The subway seats… bright as a ripe orange bit into by sharp teeth

or

The grass… a turtle shell, with spots of brown and green.

or

The super market… an endless toy shop through the eyes of a child.

Encourage students to think of surprising and interesting ways to make metaphorical connections. For example, the simple “as bright as the sun” is less interesting than, “as bright as the sun reflecting on a single gold tooth in a wide-mouthed grin.”

4. Example Work: Elvis Alvez’s “A Moment on Fulton Street” and Laurence Bass’s “Untitled Number One.”

Students read the literature aloud. Ask students to underline words, images and phrases that spark them. Share out: what do the pieces mean? What is happening in them? What parts touch us? Why are the authors choosing to tell these stories?

5. Writing Prompt “A Moment in Time”

Write a short poem or prose poem describing your moment in time. Describe it in lush detail. Borrow from the lists already created. If done with intention, students should have poem lines already ready to pluck from and rearrange. Do not burden the audience with setting up the scene, nor describing the aftermath. Just paint a picture of this particular moment in time. Share out.

6. Post-Critique: Peer Edits

In pairs, students should critique a partner’s work. Where can the metaphor and imagery be pushed? Is the piece clear? Is there a reason this story is being told? What feeling does it give the reader. Does it push the reader’s imagination?

Giving students a rubric or a check list grading sheet based on their identified “what makes a good poem” elements will help guide the process.

7. Editing

Using the advice given by peers, students retool and revisit their piece, adding imagery, metaphor and simile in areas identified and clarifying problematic/unclear language. It is helpful to scaffold this process into “draft one” and “draft two,” so students can see their own growth.

8. Share Out

Students share out in front of the class. It is always a positive experience to have students build in an element of positive feedback. Some ways to guide this process:

– Create a performance environment: Identify a student host to “lead” the “open mic.” Each student is introduced with a brief biography. Hand claps or finger snaps set the stage. Assign a student to “DJ,” intro-ing each poet coming to the “stage,” or front of classroom, with appropriate music.

– Sharing aloud: After each poem shared, ask for a few students to verbally share out parts of the poem they enjoyed.

– Index Cards: Have a list of guiding questions on the board. Ask students to give specific, positive feedback to each piece shared aloud that can be collected. At the end of class, distribute the index cards to each poet.
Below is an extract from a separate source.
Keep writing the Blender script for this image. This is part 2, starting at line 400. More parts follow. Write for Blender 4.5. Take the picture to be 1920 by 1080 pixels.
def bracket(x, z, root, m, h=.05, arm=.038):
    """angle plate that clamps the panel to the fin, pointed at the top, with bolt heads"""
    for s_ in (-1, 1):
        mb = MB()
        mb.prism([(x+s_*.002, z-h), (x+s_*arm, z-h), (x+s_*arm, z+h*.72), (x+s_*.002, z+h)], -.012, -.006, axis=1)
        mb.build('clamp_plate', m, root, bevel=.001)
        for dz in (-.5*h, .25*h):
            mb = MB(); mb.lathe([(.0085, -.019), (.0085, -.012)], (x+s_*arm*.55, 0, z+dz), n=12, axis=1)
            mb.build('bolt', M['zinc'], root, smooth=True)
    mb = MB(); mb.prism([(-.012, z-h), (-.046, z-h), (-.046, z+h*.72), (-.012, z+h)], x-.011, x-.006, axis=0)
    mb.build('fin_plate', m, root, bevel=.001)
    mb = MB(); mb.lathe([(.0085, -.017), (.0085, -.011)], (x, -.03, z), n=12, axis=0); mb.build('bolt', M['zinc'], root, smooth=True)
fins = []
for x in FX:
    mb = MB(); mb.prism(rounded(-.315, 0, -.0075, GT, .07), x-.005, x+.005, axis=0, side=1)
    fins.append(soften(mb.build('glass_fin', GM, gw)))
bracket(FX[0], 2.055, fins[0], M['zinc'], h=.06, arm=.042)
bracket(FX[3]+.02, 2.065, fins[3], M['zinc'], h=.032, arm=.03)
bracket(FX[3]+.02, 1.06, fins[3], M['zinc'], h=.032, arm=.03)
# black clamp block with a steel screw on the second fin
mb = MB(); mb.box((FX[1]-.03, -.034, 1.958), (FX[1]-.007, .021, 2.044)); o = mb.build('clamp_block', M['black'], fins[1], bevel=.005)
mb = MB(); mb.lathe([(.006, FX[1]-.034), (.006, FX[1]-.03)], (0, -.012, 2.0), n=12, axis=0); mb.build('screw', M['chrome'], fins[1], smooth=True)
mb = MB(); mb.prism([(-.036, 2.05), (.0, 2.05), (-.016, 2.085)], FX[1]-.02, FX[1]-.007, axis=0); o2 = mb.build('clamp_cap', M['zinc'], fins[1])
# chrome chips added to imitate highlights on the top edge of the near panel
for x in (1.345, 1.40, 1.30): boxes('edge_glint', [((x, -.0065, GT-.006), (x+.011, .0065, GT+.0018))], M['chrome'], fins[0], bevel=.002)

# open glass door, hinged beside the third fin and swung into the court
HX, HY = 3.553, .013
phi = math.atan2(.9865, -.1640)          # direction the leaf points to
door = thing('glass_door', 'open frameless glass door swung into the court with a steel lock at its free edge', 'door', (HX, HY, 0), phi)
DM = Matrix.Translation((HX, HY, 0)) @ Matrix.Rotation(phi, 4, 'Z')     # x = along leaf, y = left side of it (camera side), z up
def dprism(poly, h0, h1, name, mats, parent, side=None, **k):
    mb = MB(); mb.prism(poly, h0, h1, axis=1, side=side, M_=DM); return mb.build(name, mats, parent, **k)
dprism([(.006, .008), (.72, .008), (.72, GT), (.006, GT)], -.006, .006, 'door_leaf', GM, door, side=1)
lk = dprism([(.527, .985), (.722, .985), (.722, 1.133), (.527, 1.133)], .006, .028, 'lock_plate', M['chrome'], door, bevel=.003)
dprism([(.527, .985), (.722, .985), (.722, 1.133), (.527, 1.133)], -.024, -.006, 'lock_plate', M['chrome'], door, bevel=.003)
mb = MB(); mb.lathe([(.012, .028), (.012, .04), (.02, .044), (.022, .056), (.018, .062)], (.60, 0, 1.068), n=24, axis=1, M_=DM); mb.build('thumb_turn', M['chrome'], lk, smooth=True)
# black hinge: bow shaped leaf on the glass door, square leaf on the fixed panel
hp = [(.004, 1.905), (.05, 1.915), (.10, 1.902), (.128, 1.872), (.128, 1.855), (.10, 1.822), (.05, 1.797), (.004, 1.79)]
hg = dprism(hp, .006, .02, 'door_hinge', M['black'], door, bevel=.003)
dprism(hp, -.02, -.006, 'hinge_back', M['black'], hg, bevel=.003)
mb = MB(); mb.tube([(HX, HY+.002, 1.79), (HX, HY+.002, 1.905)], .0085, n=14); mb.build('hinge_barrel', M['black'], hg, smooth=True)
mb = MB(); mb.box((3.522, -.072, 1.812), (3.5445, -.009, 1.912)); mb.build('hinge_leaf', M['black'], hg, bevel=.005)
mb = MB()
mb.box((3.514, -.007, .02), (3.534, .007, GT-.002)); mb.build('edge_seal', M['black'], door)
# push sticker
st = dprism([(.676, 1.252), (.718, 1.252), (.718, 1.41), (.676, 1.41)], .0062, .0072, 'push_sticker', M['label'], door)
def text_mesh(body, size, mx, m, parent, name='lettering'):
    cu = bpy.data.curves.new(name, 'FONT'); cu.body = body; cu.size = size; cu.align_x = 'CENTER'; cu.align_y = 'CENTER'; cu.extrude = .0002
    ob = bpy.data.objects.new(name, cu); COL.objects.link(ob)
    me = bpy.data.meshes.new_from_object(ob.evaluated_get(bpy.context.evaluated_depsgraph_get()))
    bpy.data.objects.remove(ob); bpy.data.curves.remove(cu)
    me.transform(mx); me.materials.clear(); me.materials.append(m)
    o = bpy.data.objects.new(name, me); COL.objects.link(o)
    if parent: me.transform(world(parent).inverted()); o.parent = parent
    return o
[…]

– Assigning “positive feedback” partners. Each student is assigned a fellow classmate to “grade” or “positively assess” a peer on their work using a rubric or pre-planned feedback sheet.

9. Beyond the Classroom:

Create an experience for the student work to live beyond the four walls of the classroom. Consider compiling a photocopied “chapbook” of the poems, asking an artistic student to illustrate the cover, or a blog where the poems can live and be shared with parents, school administrators and peers. Another option may be a lunch time “poetry open mic” where the students act as the “feature,” having a few brave class members share out their class pieces to a wider audience.